A contrario, une série comme ‘’Dinama nekh’’ a essayé de montrer les tares du ‘’mbaraan’’ (NDLR : collectionner les petits-amis dans le but de se faire entretenir), à travers les mésaventures de l’actrice principale. Idem pour la série ‘’Maitresse d’un homme marié’’ qui, malgré le choix douteux du titre, dénonce cette tare de la société et promeut, dans le film, des valeurs qui épousent les vertus de notre société.

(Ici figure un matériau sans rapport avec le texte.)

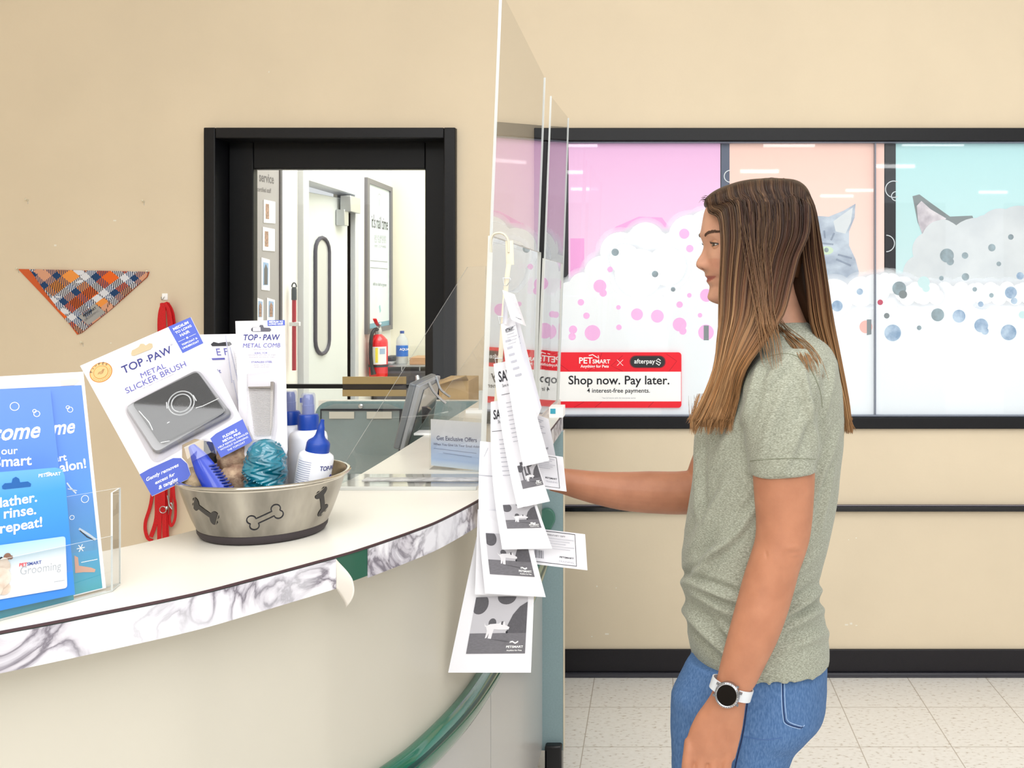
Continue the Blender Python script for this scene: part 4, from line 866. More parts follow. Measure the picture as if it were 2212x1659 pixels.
# ================================================================ bowl and what stands in it
m_ss = mat('steel_reflection_streaks', '#bab5ac', rough=0.2, metal=1.0, aniso=0.5, color2='#86827b', noise_scale=16, stretch=(1, 1, .04)); m_ssr = mat('polished_steel', '#d8d2c8', rough=0.12, metal=1.0); m_rub = mat('bowl_rubber_base', '#3a3236', rough=0.6)  # vertical reflection streaks are painted into the bowl's steel colour
BC = Vector((-.643, 1.588, TZ)); Mb = Matrix.Translation(BC)
bw = thing('dog_bowl', 'stainless steel dog bowl with bone shapes and a dark rubber base', 'bowl', BC)
def brad(z): return interp([(0.012, .0985), (.03, .107), (.06, .118), (.09, .128)], z)[0]
prof = [(.0985, .012)]+[(brad(z), z) for z in (.02, .03, .045, .06, .075, .088)]+[(.1305, .0915), (.1345, .0925), (.1365, .095), (.1345, .0975), (.1295, .097), (.1265, .0935), (.124, .088), (.114, .06), (.102, .03), (.095, .016), (.06, .014), (0, .014)]
b = MB(); b.lathe(prof, m_ss, 96, Mb, mf=lambda k: m_ssr if k in (6, 7, 8, 9, 10) else m_ss); b.build('bowl_body', bw, smooth=60)
b = MB(); b.lathe([(.088, 0), (.0955, .0015), (.0995, .008), (.100, .0135), (.098, .0145)], m_rub, 80, Mb); b.build('rubber_base', bw, smooth=60)
cam_ang = math.atan2(-BC.y, -BC.x)
def bone(n=10):
    L_, r = 0.019, 0.0068; pts = []
    for cx, cy, a0, a1 in ((L_, -.0055, -190, 50), (L_, .0055, -50, 190), (-L_, .0055, -10, 230), (-L_, -.0055, 130, 370)):
        for k in range(n+1): t = R(a0+(a1-a0)*k/n); pts.append((cx+r*math.cos(t), cy+r*math.sin(t)))
    out = []
    for k in range(len(pts)):
        p, q = pts[k], pts[(k+1) % len(pts)]; m = max(1, int(math.hypot(q[0]-p[0], q[1]-p[1])/0.002))
        for j in range(m): out.append((p[0]+(q[0]-p[0])*j/m, p[1]+(q[1]-p[1])*j/m))
    return out
def bowlwarp(th0, z0, rot, off):
    cr, sr = math.cos(rot), math.sin(rot)
    def f(p):
        x, y = p[0]*cr-p[1]*sr, p[0]*sr+p[1]*cr; z = z0+y; r = brad(z)+off; t = th0+x/r
        return (BC.x+r*math.cos(t), BC.y+r*math.sin(t), BC.z+z)
    return f
def fillgrid(b, poly, m, nx=16, ny=8):
    xs = [p[0] for p in poly]; ys = [p[1] for p in poly]
    # slice the outline into vertical strips so it can bend with the bowl
    X0, X1 = min(xs), max(xs); N = 28
    for k in range(N):
        xa, xb = X0+(X1-X0)*k/N, X0+(X1-X0)*(k+1)/N
        def yr(x):
            ys_ = []
            for i in range(len(poly)):
                p, q = poly[i], poly[(i+1) % len(poly)]
                if (p[0]-x)*(q[0]-x) <= 0 and p[0] != q[0]: ys_.append(p[1]+(q[1]-p[1])*(x-p[0])/(q[0]-p[0]))
            return sorted(ys_)
        ya, yb = yr(xa+1e-6), yr(xb-1e-6)
        if len(ya) >= 2 and len(ya) == len(yb):
            for i in range(0, len(ya)-1, 2): b.raw([(xa, ya[i], 0), (xb, yb[i], 0), (xb, yb[i+1], 0), (xa, ya[i+1], 0)], [(0, 1, 2, 3)], m)
m_bone = mat('bone_black', '#3b3836', rough=0.6); bp = bone()
for dth, z0, rot, solid_ in ((-46, .056, R(-32), True), (1, .046, R(24), False), (48, .056, R(-60), True)):
    b = MB(warp=bowlwarp(cam_ang+R(dth), z0, rot, 0.0006))
    if solid_: fillgrid(b, bp, m_bone)
    else: b.stroke(bp, 0.0017, 0, s_ink, closed=True)
    o = b.build('bone_cutout' if solid_ else 'bone_outline', bw, smooth=60)

# ---- slicker brush card
m_card = mat('white_card', '#e9e6ec', rough=0.45); m_cblue = mat('card_blue', '#4a60c4', rough=0.45); m_cink = mat('card_ink_navy', '#2c3080', rough=0.5); m_cpur = mat('card_ink_violet', '#5b5bb0', rough=0.5)
m_gold = mat('gold_foil', '#b9803c', rough=0.3, metal=0.5); m_goldl = mat('gold_foil_light', '#dbae74', rough=0.35, metal=0.3)
m_blis = clear_mat('blister_plastic', tint=(0.93, 0.93, 0.94, 1), rough=0.03, haze=0.015)
c3 = lambda x, y: (160+x*.27125, 660+y*.27125)
bp_ = Plane(P(*c3(48, 480), 1.555), P(*c3(930, 92), 1.605), P(*c3(620, 1520), 1.492)); L = lambda x, y: bp_.loc(*c3(x, y))
kk = (Vector(L(930, 92))-Vector(L(48, 480))).length/963
sb = thing('slicker_brush_pack', 'white and blue carded metal slicker brush leaning in the dog bowl', 'carded brush', bp_.hit(*c3(620, 1500)))
b = MB(bp_.M)
outl = [(48, 480), (930, 92), (1420, 1075), (1400, 1095), (1170, 1212), (1145, 1150), (1110, 1090), (960, 1060), (860, 1110), (860, 1210), (905, 1260), (930, 1345), (905, 1385), (620, 1520)]
b.prism([L(*p) for p in outl], -0.0008, 0, m_card)
b.flat([L(*p) for p in ((750, 170), (928, 93), (1030, 300), (865, 380))], 0.0003, m_cblue)
b.flat([L(*p) for p in ((522, 1345), (600, 1300), (790, 1215), (850, 1215), (900, 1260), (928, 1345), (905, 1383), (620, 1518))], 0.0003, m_cblue)
b.flat([L(*p) for p in ((1085, 1060), (1130, 1020), (1342, 905), (1420, 1075), (1400, 1095), (1170, 1212), (1130, 1140))], 0.0003, m_cblue)
def T(s, a, c, m, **k): b.text(s, L(*a), L(*c), 0.0006, m, **k)
T('MEDIUM', (795, 200), (915, 143), s_wht, bold=0.03); T('TO LONG', (812, 228), (938, 168), s_wht, bold=0.03); T('HAIR', (850, 250), (925, 214), s_wht, bold=0.03)
b.stroke([L(832, 290), L(885, 265)], 0.0005, 0.0006, s_wht); b.stroke([L(918, 250), L(970, 226)], 0.0005, 0.0006, s_wht); b.disc(L(902, 257), 9*kk, 0.0006, s_wht)
T('TOPCOAT &', (862, 322), (985, 265), s_wht, bold=0.03); T('UNDERCOAT', (866, 350), (998, 290), s_wht, bold=0.03)
T('TOP', (395, 545), (562, 471), m_cink, bold=0.012, ky=1.12); T('PAW', (606, 452), (785, 374), m_cink, bold=0.012, ky=1.12); b.disc(L(583, 440), 7*kk, 0.0006, m_cink)
b.ring(L(776, 312), 5*kk, 7*kk, 0.0006, m_cink)
T('METAL', (540, 580), (735, 495), m_cpur, bold=0.0); T('SLICKER BRUSH', (420, 702), (897, 482), m_cpur, bold=0.0)
T('THE ULTIMATE TOOL FOR DETANGLING', (545, 668), (800, 548), mat('card_ink_grey', '#a9a3b4'))
# medal
mc = L(215, 532); b.disc(mc, 92*kk, 0.0003, m_gold, 40); b.disc(mc, 84*kk, 0.0005, m_goldl, 40); b.disc(mc, 60*kk, 0.0007, m_gold, 40); b.disc(mc, 55*kk, 0.0009, m_goldl, 40)
for k, ch in enumerate('PAMPER'):
    a = R(150-k*23); x_, y_ = mc[0]+68*kk*math.cos(a), mc[1]+68*kk*math.sin(a); t_ = a-math.pi/2; b.text(ch, (x_-7*kk*math.cos(t_), y_-7*kk*math.sin(t_)), (x_+7*kk*math.cos(t_), y_+7*kk*math.sin(t_)), 0.0007, s_ink)
for k in range(14):
    a = R(200+k*12); b.disc((mc[0]+72*kk*math.cos(a), mc[1]+72*kk*math.sin(a)), 3*kk, 0.0007, mat('medal_ink', '#8a5a2c'), 6)
for k in range(3): b.stroke([(mc[0]+(-28+8*k+14*j*0.5)*kk, mc[1]+(-20+7*math.sin(j*0.9+k))*kk+j*4*kk+(2-k)*5*kk) for j in range(8)], 3*kk, 0.0011, MATS['medal_ink'])
# hang hole shows the wall colour through it
hole = [(455, 385), (462, 358), (490, 345), (515, 330), (530, 305), (555, 305), (572, 318), (600, 300), (625, 305), (628, 330), (610, 350), (480, 402), (460, 400)]
b.flat([L(*p) for p in hole], 0.0007, mat('hang_hole_tan', '#c9b795', rough=0.8))
T('FLEXIBLE', (1190, 1058), (1303, 1000), s_wht, bold=0.04); T('METAL PINS', (1188, 1092), (1330, 1022), s_wht, bold=0.04)
for k, (t, a, c) in enumerate((('HELP REMOVE TANGLES', (1152, 1140), (1388, 1022)), ('WITHOUT DAMAGING', (1168, 1158), (1388, 1052)), ('THE TOPCOAT', (1225, 1162), (1365, 1092)))): T(t, a, c, s_wht, bold=0.0)
T('Gently removes', (580, 1400), (838, 1278), s_wht, bold=0.015, shear=0.3); T('excess fur', (650, 1425), (808, 1350), s_wht, bold=0.015, shear=0.3); T('& tangles', (678, 1465), (832, 1390), s_wht, bold=0.015, shear=0.3)
b.build('card', sb, smooth=0)
b = MB(bp_.M); mdp = mat('brush_pad_black', '#2c2d31', rough=0.7, noise_amt=0.12, noise_scale=120)
def rq(qd, r, n=5):
    """rounded quad from four points"""
    o = []; N = len(qd)
    for k in range(N):
        p0, p1, p2 = Vector(qd[k-1]), Vector(qd[k]), Vector(qd[(k+1) % N]); a = p1+(p0-p1).normalized()*r; c = p1+(p2-p1).normalized()*r
        for j in range(n+1): t = j/n; o.append(tuple(a*(1-t)**2+p1*2*t*(1-t)+c*t*t))
    return o
pad = rq([L(492, 800), L(1005, 548), L(1225, 868), L(718, 1125)], 40*kk)
b.prism(pad, 0.010, 0.017, mdp); b.build('brush_pad', sb, bevel=0.001)
b = MB(bp_.M); pad2 = rq([L(410, 820), L(1000, 515), L(1275, 880), L(660, 1200)], 60*kk); b.prism(pad2, 0.001, 0.0095, mat('brush_frame_grey', '#8d8d90', rough=0.35)); b.build('brush_head', sb, bevel=0.003)
b = MB(bp_.M); c0 = L(890, 806)
for r0, z_ in ((104, .0215), (78, .0215)):
    b = MB(bp_.M); b.tube([(c0[0]+r0*kk*math.cos(2*math.pi*k/40), c0[1]+r0*kk*math.sin(2*math.pi*k/40), z_) for k in range(41)], 0.0011, mat('blister_ridge', '#dadde0', rough=0.08, alpha=0.55, coat=1.0), 8, cap=False); b.build('blister_ring', sb)
b = MB(bp_.M); b.disc(c0, 70*kk, 0.0175, mat('hole_black', '#0c0c0f', rough=0.4), 32)
b.build('pad_hole', sb, smooth=0)
for p0, p1 in (((1005, 845), (1060, 830)), ((1060, 830), (1185, 770)), ((560, 870), (640, 960)), ((640, 960), (668, 1020)), ((730, 1118), (800, 1105)), ((780, 965), (800, 955)), ((775, 800), (780, 850)), ((985, 745), (1010, 790))):
    b = MB(bp_.M); b.tube([(*L(*p0), 0.0222), (*L(*p1), 0.0222)], 0.0007, mat('plastic_glint', '#f4f6f8', rough=0.05, alpha=0.8, coat=1.0), 6); b.build('crease_glint', sb)  # pale lines paint the glints along the blister's creases
b = MB(bp_.M)
o1 = rq([L(385, 800), L(1010, 490), L(1300, 880), L(640, 1275)], 75*kk); o2 = rq([L(450, 815), L(1000, 540), L(1250, 870), L(690, 1195)], 55*kk)
for a_, c_ in ((o1, o2),):
    N = len(a_)
    b.raw([(x, y, 0.0008) for x, y in a_]+[(x, y, 0.022) for x, y in c_], [(k, (k+1) % N, N+(k+1) % N, N+k) for k in range(N)]+[tuple(range(N, 2*N))], m_blis)
hn1 = [L(880, 1140), L(1060, 1060), L(1110, 1100), L(1150, 1190), L(930, 1290), L(905, 1240)]; hn2 = [L(905, 1150), L(1045, 1085), L(1082, 1110), L(1120, 1190), L(950, 1270), L(930, 1235)]
N = len(hn1); b.raw([(x, y, 0.0008) for x, y in hn1]+[(x, y, 0.018) for x, y in hn2], [(k, (k+1) % N, N+(k+1) % N, N+k) for k in range(N)]+[tuple(range(N, 2*N))], m_blis)
b.build('blister', sb, smooth=30)
m_hb = mat('handle_blue', '#1c3fc0', rough=0.3, coat=0.4)
b = MB(bp_.M); hp = [(L(950, 1130), 30), (L(1000, 1210), 62), (L(1050, 1300), 82), (L(1110, 1400), 92), (L(1165, 1500), 92), (L(1210, 1600), 70)]
b.tube([(p[0], p[1], 0.006) for p, _ in hp], [(r*kk, 0.008) for _, r in hp], m_hb, 20); b.build('brush_handle', sb, smooth=60)
b = MB(bp_.M)
for k in range(9):
    x_, y_ = 1120+k*17, 1285+k*22; b.tube([(*L(x_-25, y_+8), 0.0125), (*L(x_+40-k*1, y_-6), 0.0125)], 0.0016, mat('grip_dark_blue', '#0e2580', rough=0.35), 6)
b.build('grip_ridge', sb)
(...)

Le Conseil national de régulation de l’audiovisuel (CNRA) a d’ailleurs, dans son cahier des charges, mis en garde contre certaines dérives allant dans ce sens. L’article 20, applicable aux titulaires d’une autorisation de diffusion de programmes de télévision privée de droit sénégalais, renseigne que ces derniers ne doivent pas ‘’inciter à des pratiques ou comportements délinquants ou inciviques. Ils doivent respecter les différentes sensibilités politiques, culturelles et religieuses des téléspectateurs’’. Mieux, les scènes érotiques sont prises en compte par l’article 26 qui dispose que ‘’ces programmes ne peuvent être diffusés qu’après 22 h 30 et leurs bandes annonces ne doivent ni comporter de scènes susceptibles de heurter la sensibilité du jeune public ni être diffusées avant 20 h 30’’. Ce qui n’est pas toujours respecté d’ailleurs.

‘’Tout dépend du message véhiculé’’

La télévision a un effet grossissant. L’engouement que suscitent ces téléfilms et leur diffusion à des heures de grande audience interpellent. La sociologue Selly Ba indique que tout dépend du message véhiculé dans ces séries. L’idéal, dit-elle, serait de mettre en avant les enseignements et la moralité à tirer de ces histoires pour bâtir un bon citoyen.

‘’On peut faire un film sur la sexualité précoce et mettre en garde les jeunes sur les conséquences de cette pratique. C’est important d’aborder ces sujets. Ce n’est pas une manière de pervertir, mais plutôt d’édifier’’, explique-t-elle. A ses yeux, le problème posé par certains sujets résulte du fait qu’il n’y a pas d’autres alternatives de sensibilisation, d’éducation, en dehors de ces séries. ‘’Les gens ont aussi peur, parce qu’en dehors de ces séries, il n’y a pas de programme de formatage des êtres humains’’, fait-elle savoir.

‘’Les instances de socialisation comme la famille sont en crise, les lieux d’éducation en relâchement. On n’éduque plus comme avant et l’Etat ne propose rien. Il y a des politiques d’infrastructures, mais pas de politique d’individu pour construire et bâtir un individu que nous voulons et c’est ce qui fait peur. Aujourd’hui, si les médias ne jouent plus leurs rôles, finalement, à quel saint se vouer ?’’, s’interroge-t-elle. 

Sur la même lancée, son collègue Cheikh Mbaye estime que le Sénégal est un pays des paradoxes. Pour lui, ‘’même ceux qui luttent contre les contre-valeurs en sont souvent des promoteurs potentiels, qu’ils en soient conscients ou non, parce qu’en posant mal les problèmes, on finit par les promouvoir et les banaliser aux yeux des masses’’.

Poursuivant son analyse, il souligne que, du fait du pouvoir des médias et le penchant des Sénégalais pour les téléfilms, la société ne saurait éviter d’être entrainée par la culture qui est véhiculée dans ces vecteurs. ‘’Ainsi, avec cette tendance des téléfilms dont les acteurs représentent des modèles adulés pour la jeune génération, la société est progressivement vers la dégénérescence sur les plans moral, intellectuel et spirituel’’, regrette le sociologue.